**What you are asked to do**
Extract every line of the material below and reproduce it faithfully.

**Given data**
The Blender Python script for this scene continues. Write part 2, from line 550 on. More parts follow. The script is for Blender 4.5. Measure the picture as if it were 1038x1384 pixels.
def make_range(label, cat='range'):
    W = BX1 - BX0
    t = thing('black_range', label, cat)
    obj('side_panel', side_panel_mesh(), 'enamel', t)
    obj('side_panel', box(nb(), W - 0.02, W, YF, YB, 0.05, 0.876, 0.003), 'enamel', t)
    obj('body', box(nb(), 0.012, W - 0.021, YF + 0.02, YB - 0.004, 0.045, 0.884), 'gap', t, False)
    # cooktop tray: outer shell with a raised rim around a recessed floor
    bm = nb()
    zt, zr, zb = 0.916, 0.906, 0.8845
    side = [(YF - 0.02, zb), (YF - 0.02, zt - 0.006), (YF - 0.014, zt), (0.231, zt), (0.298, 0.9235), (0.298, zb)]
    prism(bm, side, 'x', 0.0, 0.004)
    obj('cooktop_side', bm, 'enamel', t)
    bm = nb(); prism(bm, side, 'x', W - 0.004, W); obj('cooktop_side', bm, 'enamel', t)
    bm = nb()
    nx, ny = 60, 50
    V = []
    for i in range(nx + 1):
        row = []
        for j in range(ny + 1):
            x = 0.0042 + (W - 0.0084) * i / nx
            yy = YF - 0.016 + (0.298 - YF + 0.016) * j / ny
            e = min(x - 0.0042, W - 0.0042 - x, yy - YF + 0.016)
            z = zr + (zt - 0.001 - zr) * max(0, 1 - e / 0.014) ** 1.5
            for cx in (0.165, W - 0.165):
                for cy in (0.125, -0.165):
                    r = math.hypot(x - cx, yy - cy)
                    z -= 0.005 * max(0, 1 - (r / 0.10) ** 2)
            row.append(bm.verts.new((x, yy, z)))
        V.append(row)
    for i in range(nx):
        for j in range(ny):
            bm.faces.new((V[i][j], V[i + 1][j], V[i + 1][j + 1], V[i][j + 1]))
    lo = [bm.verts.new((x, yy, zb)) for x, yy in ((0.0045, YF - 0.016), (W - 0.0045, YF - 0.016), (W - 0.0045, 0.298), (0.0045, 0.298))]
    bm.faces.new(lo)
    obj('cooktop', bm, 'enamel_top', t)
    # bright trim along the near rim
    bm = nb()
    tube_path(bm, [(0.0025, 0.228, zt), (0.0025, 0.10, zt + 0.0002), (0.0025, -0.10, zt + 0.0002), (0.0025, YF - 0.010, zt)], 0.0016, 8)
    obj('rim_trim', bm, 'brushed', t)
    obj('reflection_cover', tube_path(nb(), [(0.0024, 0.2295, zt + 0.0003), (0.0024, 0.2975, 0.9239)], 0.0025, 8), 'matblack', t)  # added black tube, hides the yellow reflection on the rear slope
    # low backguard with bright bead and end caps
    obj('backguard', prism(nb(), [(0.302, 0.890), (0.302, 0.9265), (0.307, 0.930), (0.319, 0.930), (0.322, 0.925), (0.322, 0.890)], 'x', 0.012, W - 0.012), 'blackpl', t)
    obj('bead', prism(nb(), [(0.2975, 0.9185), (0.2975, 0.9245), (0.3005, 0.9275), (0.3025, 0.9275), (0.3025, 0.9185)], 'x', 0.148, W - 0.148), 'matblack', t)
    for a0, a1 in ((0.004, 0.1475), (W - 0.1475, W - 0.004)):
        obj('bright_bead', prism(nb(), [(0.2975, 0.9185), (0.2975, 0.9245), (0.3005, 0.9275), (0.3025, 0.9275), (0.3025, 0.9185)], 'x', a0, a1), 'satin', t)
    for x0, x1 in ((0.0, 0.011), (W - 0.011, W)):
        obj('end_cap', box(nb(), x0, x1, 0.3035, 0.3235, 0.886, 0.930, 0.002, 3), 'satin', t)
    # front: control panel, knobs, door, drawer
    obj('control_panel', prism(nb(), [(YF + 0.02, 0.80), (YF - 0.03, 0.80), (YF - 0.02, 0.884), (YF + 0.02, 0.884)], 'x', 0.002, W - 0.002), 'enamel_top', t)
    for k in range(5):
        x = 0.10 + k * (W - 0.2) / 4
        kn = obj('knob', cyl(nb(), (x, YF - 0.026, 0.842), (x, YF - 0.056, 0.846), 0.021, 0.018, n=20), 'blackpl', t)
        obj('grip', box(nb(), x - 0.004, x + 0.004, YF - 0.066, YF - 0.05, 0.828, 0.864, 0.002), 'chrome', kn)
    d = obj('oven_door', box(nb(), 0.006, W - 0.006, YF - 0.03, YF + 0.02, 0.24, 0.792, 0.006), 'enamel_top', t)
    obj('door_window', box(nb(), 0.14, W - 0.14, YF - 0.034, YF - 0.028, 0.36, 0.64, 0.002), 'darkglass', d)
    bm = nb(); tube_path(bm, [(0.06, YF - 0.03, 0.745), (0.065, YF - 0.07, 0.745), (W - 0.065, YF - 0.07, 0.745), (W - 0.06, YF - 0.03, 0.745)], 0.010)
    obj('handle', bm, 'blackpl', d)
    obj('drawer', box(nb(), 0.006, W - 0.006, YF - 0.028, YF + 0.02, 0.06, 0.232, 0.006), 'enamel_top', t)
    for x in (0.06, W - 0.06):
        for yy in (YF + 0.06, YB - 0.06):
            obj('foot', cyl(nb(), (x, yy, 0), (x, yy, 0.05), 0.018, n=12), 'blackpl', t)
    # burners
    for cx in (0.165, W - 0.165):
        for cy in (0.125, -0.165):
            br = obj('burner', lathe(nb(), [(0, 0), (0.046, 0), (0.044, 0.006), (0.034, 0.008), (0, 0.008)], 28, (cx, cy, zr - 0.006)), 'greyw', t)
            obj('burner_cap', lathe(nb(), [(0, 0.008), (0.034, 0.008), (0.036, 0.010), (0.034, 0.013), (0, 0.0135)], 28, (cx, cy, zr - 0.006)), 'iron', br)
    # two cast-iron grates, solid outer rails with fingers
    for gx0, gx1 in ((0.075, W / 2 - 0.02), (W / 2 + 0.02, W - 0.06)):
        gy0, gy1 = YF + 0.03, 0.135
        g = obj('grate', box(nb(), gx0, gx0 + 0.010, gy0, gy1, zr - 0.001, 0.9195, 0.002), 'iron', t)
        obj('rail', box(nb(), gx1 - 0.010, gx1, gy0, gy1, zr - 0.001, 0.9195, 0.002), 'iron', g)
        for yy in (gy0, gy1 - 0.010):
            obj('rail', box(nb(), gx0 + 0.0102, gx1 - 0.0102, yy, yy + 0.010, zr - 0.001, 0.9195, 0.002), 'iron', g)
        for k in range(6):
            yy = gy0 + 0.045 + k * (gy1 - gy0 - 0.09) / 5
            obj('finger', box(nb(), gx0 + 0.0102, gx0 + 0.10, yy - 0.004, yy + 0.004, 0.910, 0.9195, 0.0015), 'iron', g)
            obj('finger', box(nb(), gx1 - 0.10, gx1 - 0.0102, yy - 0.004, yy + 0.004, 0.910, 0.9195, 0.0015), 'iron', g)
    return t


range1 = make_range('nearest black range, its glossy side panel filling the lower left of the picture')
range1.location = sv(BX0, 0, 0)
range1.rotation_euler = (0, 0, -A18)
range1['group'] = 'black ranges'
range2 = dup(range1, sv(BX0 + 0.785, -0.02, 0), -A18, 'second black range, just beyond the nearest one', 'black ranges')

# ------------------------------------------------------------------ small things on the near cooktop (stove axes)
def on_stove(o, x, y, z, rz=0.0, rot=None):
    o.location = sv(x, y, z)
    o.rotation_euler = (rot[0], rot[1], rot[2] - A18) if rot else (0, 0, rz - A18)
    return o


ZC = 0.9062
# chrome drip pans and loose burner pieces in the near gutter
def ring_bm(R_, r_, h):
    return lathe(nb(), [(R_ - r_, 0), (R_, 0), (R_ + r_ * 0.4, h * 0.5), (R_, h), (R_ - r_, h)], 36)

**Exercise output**
The Blender Python script for this scene continues. Write part 2, from line 550 on. More parts follow. The script is for Blender 4.5. Measure the picture as if it were 1038x1384 pixels.
def make_range(label, cat='range'):
    W = BX1 - BX0
    t = thing('black_range', label, cat)
    obj('side_panel', side_panel_mesh(), 'enamel', t)
    obj('side_panel', box(nb(), W - 0.02, W, YF, YB, 0.05, 0.876, 0.003), 'enamel', t)
    obj('body', box(nb(), 0.012, W - 0.021, YF + 0.02, YB - 0.004, 0.045, 0.884), 'gap', t, False)
    # cooktop tray: outer shell with a raised rim around a recessed floor
    bm = nb()
    zt, zr, zb = 0.916, 0.906, 0.8845
    side = [(YF - 0.02, zb), (YF - 0.02, zt - 0.006), (YF - 0.014, zt), (0.231, zt), (0.298, 0.9235), (0.298, zb)]
    prism(bm, side, 'x', 0.0, 0.004)
    obj('cooktop_side', bm, 'enamel', t)
    bm = nb(); prism(bm, side, 'x', W - 0.004, W); obj('cooktop_side', bm, 'enamel', t)
    bm = nb()
    nx, ny = 60, 50
    V = []
    for i in range(nx + 1):
        row = []
        for j in range(ny + 1):
            x = 0.0042 + (W - 0.0084) * i / nx
            yy = YF - 0.016 + (0.298 - YF + 0.016) * j / ny
            e = min(x - 0.0042, W - 0.0042 - x, yy - YF + 0.016)
            z = zr + (zt - 0.001 - zr) * max(0, 1 - e / 0.014) ** 1.5
            for cx in (0.165, W - 0.165):
                for cy in (0.125, -0.165):
                    r = math.hypot(x - cx, yy - cy)
                    z -= 0.005 * max(0, 1 - (r / 0.10) ** 2)
            row.append(bm.verts.new((x, yy, z)))
        V.append(row)
    for i in range(nx):
        for j in range(ny):
            bm.faces.new((V[i][j], V[i + 1][j], V[i + 1][j + 1], V[i][j + 1]))
    lo = [bm.verts.new((x, yy, zb)) for x, yy in ((0.0045, YF - 0.016), (W - 0.0045, YF - 0.016), (W - 0.0045, 0.298), (0.0045, 0.298))]
    bm.faces.new(lo)
    obj('cooktop', bm, 'enamel_top', t)
    # bright trim along the near rim
    bm = nb()
    tube_path(bm, [(0.0025, 0.228, zt), (0.0025, 0.10, zt + 0.0002), (0.0025, -0.10, zt + 0.0002), (0.0025, YF - 0.010, zt)], 0.0016, 8)
    obj('rim_trim', bm, 'brushed', t)
    obj('reflection_cover', tube_path(nb(), [(0.0024, 0.2295, zt + 0.0003), (0.0024, 0.2975, 0.9239)], 0.0025, 8), 'matblack', t)  # added black tube, hides the yellow reflection on the rear slope
    # low backguard with bright bead and end caps
    obj('backguard', prism(nb(), [(0.302, 0.890), (0.302, 0.9265), (0.307, 0.930), (0.319, 0.930), (0.322, 0.925), (0.322, 0.890)], 'x', 0.012, W - 0.012), 'blackpl', t)
    obj('bead', prism(nb(), [(0.2975, 0.9185), (0.2975, 0.9245), (0.3005, 0.9275), (0.3025, 0.9275), (0.3025, 0.9185)], 'x', 0.148, W - 0.148), 'matblack', t)
    for a0, a1 in ((0.004, 0.1475), (W - 0.1475, W - 0.004)):
        obj('bright_bead', prism(nb(), [(0.2975, 0.9185), (0.2975, 0.9245), (0.3005, 0.9275), (0.3025, 0.9275), (0.3025, 0.9185)], 'x', a0, a1), 'satin', t)
    for x0, x1 in ((0.0, 0.011), (W - 0.011, W)):
        obj('end_cap', box(nb(), x0, x1, 0.3035, 0.3235, 0.886, 0.930, 0.002, 3), 'satin', t)
    # front: control panel, knobs, door, drawer
    obj('control_panel', prism(nb(), [(YF + 0.02, 0.80), (YF - 0.03, 0.80), (YF - 0.02, 0.884), (YF + 0.02, 0.884)], 'x', 0.002, W - 0.002), 'enamel_top', t)
    for k in range(5):
        x = 0.10 + k * (W - 0.2) / 4
        kn = obj('knob', cyl(nb(), (x, YF - 0.026, 0.842), (x, YF - 0.056, 0.846), 0.021, 0.018, n=20), 'blackpl', t)
        obj('grip', box(nb(), x - 0.004, x + 0.004, YF - 0.066, YF - 0.05, 0.828, 0.864, 0.002), 'chrome', kn)
    d = obj('oven_door', box(nb(), 0.006, W - 0.006, YF - 0.03, YF + 0.02, 0.24, 0.792, 0.006), 'enamel_top', t)
    obj('door_window', box(nb(), 0.14, W - 0.14, YF - 0.034, YF - 0.028, 0.36, 0.64, 0.002), 'darkglass', d)
    bm = nb(); tube_path(bm, [(0.06, YF - 0.03, 0.745), (0.065, YF - 0.07, 0.745), (W - 0.065, YF - 0.07, 0.745), (W - 0.06, YF - 0.03, 0.745)], 0.010)
    obj('handle', bm, 'blackpl', d)
    obj('drawer', box(nb(), 0.006, W - 0.006, YF - 0.028, YF + 0.02, 0.06, 0.232, 0.006), 'enamel_top', t)
    for x in (0.06, W - 0.06):
        for yy in (YF + 0.06, YB - 0.06):
            obj('foot', cyl(nb(), (x, yy, 0), (x, yy, 0.05), 0.018, n=12), 'blackpl', t)
    # burners
    for cx in (0.165, W - 0.165):
        for cy in (0.125, -0.165):
            br = obj('burner', lathe(nb(), [(0, 0), (0.046, 0), (0.044, 0.006), (0.034, 0.008), (0, 0.008)], 28, (cx, cy, zr - 0.006)), 'greyw', t)
            obj('burner_cap', lathe(nb(), [(0, 0.008), (0.034, 0.008), (0.036, 0.010), (0.034, 0.013), (0, 0.0135)], 28, (cx, cy, zr - 0.006)), 'iron', br)
    # two cast-iron grates, solid outer rails with fingers
    for gx0, gx1 in ((0.075, W / 2 - 0.02), (W / 2 + 0.02, W - 0.06)):
        gy0, gy1 = YF + 0.03, 0.135
        g = obj('grate', box(nb(), gx0, gx0 + 0.010, gy0, gy1, zr - 0.001, 0.9195, 0.002), 'iron', t)
        obj('rail', box(nb(), gx1 - 0.010, gx1, gy0, gy1, zr - 0.001, 0.9195, 0.002), 'iron', g)
        for yy in (gy0, gy1 - 0.010):
            obj('rail', box(nb(), gx0 + 0.0102, gx1 - 0.0102, yy, yy + 0.010, zr - 0.001, 0.9195, 0.002), 'iron', g)
        for k in range(6):
            yy = gy0 + 0.045 + k * (gy1 - gy0 - 0.09) / 5
            obj('finger', box(nb(), gx0 + 0.0102, gx0 + 0.10, yy - 0.004, yy + 0.004, 0.910, 0.9195, 0.0015), 'iron', g)
            obj('finger', box(nb(), gx1 - 0.10, gx1 - 0.0102, yy - 0.004, yy + 0.004, 0.910, 0.9195, 0.0015), 'iron', g)
    return t


range1 = make_range('nearest black range, its glossy side panel filling the lower left of the picture')
range1.location = sv(BX0, 0, 0)
range1.rotation_euler = (0, 0, -A18)
range1['group'] = 'black ranges'
range2 = dup(range1, sv(BX0 + 0.785, -0.02, 0), -A18, 'second black range, just beyond the nearest one', 'black ranges')

# ------------------------------------------------------------------ small things on the near cooktop (stove axes)
def on_stove(o, x, y, z, rz=0.0, rot=None):
    o.location = sv(x, y, z)
    o.rotation_euler = (rot[0], rot[1], rot[2] - A18) if rot else (0, 0, rz - A18)
    return o


ZC = 0.9062
# chrome drip pans and loose burner pieces in the near gutter
def ring_bm(R_, r_, h):
    return lathe(nb(), [(R_ - r_, 0), (R_, 0), (R_ + r_ * 0.4, h * 0.5), (R_, h), (R_ - r_, h)], 36)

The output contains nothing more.